— begin —

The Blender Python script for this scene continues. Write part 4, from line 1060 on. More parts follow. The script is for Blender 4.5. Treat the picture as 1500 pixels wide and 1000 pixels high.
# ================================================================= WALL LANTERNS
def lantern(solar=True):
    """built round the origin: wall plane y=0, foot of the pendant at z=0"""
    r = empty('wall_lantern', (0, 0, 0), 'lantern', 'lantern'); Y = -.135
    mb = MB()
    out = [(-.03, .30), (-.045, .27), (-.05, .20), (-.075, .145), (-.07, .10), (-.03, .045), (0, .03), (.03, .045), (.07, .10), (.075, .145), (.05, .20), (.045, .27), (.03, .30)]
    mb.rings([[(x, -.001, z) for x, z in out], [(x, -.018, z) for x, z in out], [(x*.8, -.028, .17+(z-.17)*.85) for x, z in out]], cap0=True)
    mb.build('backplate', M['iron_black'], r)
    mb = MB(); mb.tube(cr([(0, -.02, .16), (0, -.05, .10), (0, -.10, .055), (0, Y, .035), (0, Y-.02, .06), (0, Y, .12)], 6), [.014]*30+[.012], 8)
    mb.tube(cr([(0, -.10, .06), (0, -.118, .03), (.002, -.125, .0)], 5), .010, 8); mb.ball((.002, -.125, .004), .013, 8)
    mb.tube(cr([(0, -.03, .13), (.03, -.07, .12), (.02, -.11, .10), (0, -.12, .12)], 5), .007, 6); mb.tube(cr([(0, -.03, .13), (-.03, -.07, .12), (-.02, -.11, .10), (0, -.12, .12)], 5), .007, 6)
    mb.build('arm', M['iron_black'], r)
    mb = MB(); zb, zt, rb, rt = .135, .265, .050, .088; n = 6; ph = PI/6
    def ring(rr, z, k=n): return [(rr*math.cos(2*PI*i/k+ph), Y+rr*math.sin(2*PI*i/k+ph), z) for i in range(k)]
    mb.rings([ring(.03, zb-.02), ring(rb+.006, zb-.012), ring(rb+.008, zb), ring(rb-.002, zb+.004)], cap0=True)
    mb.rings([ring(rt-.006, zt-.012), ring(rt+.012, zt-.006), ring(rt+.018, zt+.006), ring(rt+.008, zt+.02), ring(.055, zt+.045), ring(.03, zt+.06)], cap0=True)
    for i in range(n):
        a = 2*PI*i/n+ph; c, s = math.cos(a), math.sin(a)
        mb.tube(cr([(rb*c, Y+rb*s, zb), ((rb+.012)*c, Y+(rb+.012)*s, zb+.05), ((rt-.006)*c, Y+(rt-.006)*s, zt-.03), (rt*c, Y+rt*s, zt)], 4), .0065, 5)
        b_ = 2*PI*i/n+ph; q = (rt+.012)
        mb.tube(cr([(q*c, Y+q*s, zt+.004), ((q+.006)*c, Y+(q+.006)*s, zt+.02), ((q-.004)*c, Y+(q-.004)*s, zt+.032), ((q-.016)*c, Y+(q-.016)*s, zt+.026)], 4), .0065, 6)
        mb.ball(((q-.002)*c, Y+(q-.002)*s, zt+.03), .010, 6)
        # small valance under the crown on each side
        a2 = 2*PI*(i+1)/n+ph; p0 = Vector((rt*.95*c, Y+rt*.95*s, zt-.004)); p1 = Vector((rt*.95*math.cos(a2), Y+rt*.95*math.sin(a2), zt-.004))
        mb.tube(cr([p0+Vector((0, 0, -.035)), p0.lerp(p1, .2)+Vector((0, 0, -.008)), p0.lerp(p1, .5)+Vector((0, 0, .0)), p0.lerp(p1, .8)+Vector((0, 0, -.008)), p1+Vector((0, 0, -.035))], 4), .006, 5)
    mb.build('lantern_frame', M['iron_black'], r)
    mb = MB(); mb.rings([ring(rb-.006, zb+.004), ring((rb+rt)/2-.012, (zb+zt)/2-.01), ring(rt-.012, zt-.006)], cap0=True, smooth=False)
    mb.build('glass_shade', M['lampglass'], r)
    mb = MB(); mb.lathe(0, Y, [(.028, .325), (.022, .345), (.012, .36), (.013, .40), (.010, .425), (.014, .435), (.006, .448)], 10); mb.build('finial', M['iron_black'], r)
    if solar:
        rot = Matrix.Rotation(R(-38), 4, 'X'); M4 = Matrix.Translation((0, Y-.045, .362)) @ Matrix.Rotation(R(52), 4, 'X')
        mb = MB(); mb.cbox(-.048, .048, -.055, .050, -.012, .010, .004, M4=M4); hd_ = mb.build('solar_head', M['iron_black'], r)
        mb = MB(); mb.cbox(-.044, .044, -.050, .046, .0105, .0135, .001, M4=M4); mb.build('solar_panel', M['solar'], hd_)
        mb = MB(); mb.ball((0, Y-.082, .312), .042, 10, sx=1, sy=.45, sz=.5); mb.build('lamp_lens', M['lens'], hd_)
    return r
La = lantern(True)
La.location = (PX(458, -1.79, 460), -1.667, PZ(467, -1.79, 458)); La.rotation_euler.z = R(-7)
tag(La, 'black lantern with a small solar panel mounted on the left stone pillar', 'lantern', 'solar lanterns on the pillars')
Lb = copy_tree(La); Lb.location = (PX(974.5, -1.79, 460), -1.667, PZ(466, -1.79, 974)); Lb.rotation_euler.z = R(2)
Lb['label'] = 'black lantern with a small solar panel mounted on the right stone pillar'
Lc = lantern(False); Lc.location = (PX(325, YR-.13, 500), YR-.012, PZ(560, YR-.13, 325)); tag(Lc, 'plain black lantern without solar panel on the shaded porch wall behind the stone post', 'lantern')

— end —

→ **Exercise requirements**: Recopy the whole listing exactly.

→ **The reply**:
The Blender Python script for this scene continues. Write part 4, from line 1060 on. More parts follow. The script is for Blender 4.5. Treat the picture as 1500 pixels wide and 1000 pixels high.
# ================================================================= WALL LANTERNS
def lantern(solar=True):
    """built round the origin: wall plane y=0, foot of the pendant at z=0"""
    r = empty('wall_lantern', (0, 0, 0), 'lantern', 'lantern'); Y = -.135
    mb = MB()
    out = [(-.03, .30), (-.045, .27), (-.05, .20), (-.075, .145), (-.07, .10), (-.03, .045), (0, .03), (.03, .045), (.07, .10), (.075, .145), (.05, .20), (.045, .27), (.03, .30)]
    mb.rings([[(x, -.001, z) for x, z in out], [(x, -.018, z) for x, z in out], [(x*.8, -.028, .17+(z-.17)*.85) for x, z in out]], cap0=True)
    mb.build('backplate', M['iron_black'], r)
    mb = MB(); mb.tube(cr([(0, -.02, .16), (0, -.05, .10), (0, -.10, .055), (0, Y, .035), (0, Y-.02, .06), (0, Y, .12)], 6), [.014]*30+[.012], 8)
    mb.tube(cr([(0, -.10, .06), (0, -.118, .03), (.002, -.125, .0)], 5), .010, 8); mb.ball((.002, -.125, .004), .013, 8)
    mb.tube(cr([(0, -.03, .13), (.03, -.07, .12), (.02, -.11, .10), (0, -.12, .12)], 5), .007, 6); mb.tube(cr([(0, -.03, .13), (-.03, -.07, .12), (-.02, -.11, .10), (0, -.12, .12)], 5), .007, 6)
    mb.build('arm', M['iron_black'], r)
    mb = MB(); zb, zt, rb, rt = .135, .265, .050, .088; n = 6; ph = PI/6
    def ring(rr, z, k=n): return [(rr*math.cos(2*PI*i/k+ph), Y+rr*math.sin(2*PI*i/k+ph), z) for i in range(k)]
    mb.rings([ring(.03, zb-.02), ring(rb+.006, zb-.012), ring(rb+.008, zb), ring(rb-.002, zb+.004)], cap0=True)
    mb.rings([ring(rt-.006, zt-.012), ring(rt+.012, zt-.006), ring(rt+.018, zt+.006), ring(rt+.008, zt+.02), ring(.055, zt+.045), ring(.03, zt+.06)], cap0=True)
    for i in range(n):
        a = 2*PI*i/n+ph; c, s = math.cos(a), math.sin(a)
        mb.tube(cr([(rb*c, Y+rb*s, zb), ((rb+.012)*c, Y+(rb+.012)*s, zb+.05), ((rt-.006)*c, Y+(rt-.006)*s, zt-.03), (rt*c, Y+rt*s, zt)], 4), .0065, 5)
        b_ = 2*PI*i/n+ph; q = (rt+.012)
        mb.tube(cr([(q*c, Y+q*s, zt+.004), ((q+.006)*c, Y+(q+.006)*s, zt+.02), ((q-.004)*c, Y+(q-.004)*s, zt+.032), ((q-.016)*c, Y+(q-.016)*s, zt+.026)], 4), .0065, 6)
        mb.ball(((q-.002)*c, Y+(q-.002)*s, zt+.03), .010, 6)
        # small valance under the crown on each side
        a2 = 2*PI*(i+1)/n+ph; p0 = Vector((rt*.95*c, Y+rt*.95*s, zt-.004)); p1 = Vector((rt*.95*math.cos(a2), Y+rt*.95*math.sin(a2), zt-.004))
        mb.tube(cr([p0+Vector((0, 0, -.035)), p0.lerp(p1, .2)+Vector((0, 0, -.008)), p0.lerp(p1, .5)+Vector((0, 0, .0)), p0.lerp(p1, .8)+Vector((0, 0, -.008)), p1+Vector((0, 0, -.035))], 4), .006, 5)
    mb.build('lantern_frame', M['iron_black'], r)
    mb = MB(); mb.rings([ring(rb-.006, zb+.004), ring((rb+rt)/2-.012, (zb+zt)/2-.01), ring(rt-.012, zt-.006)], cap0=True, smooth=False)
    mb.build('glass_shade', M['lampglass'], r)
    mb = MB(); mb.lathe(0, Y, [(.028, .325), (.022, .345), (.012, .36), (.013, .40), (.010, .425), (.014, .435), (.006, .448)], 10); mb.build('finial', M['iron_black'], r)
    if solar:
        rot = Matrix.Rotation(R(-38), 4, 'X'); M4 = Matrix.Translation((0, Y-.045, .362)) @ Matrix.Rotation(R(52), 4, 'X')
        mb = MB(); mb.cbox(-.048, .048, -.055, .050, -.012, .010, .004, M4=M4); hd_ = mb.build('solar_head', M['iron_black'], r)
        mb = MB(); mb.cbox(-.044, .044, -.050, .046, .0105, .0135, .001, M4=M4); mb.build('solar_panel', M['solar'], hd_)
        mb = MB(); mb.ball((0, Y-.082, .312), .042, 10, sx=1, sy=.45, sz=.5); mb.build('lamp_lens', M['lens'], hd_)
    return r
La = lantern(True)
La.location = (PX(458, -1.79, 460), -1.667, PZ(467, -1.79, 458)); La.rotation_euler.z = R(-7)
tag(La, 'black lantern with a small solar panel mounted on the left stone pillar', 'lantern', 'solar lanterns on the pillars')
Lb = copy_tree(La); Lb.location = (PX(974.5, -1.79, 460), -1.667, PZ(466, -1.79, 974)); Lb.rotation_euler.z = R(2)
Lb['label'] = 'black lantern with a small solar panel mounted on the right stone pillar'
Lc = lantern(False); Lc.location = (PX(325, YR-.13, 500), YR-.012, PZ(560, YR-.13, 325)); tag(Lc, 'plain black lantern without solar panel on the shaded porch wall behind the stone post', 'lantern')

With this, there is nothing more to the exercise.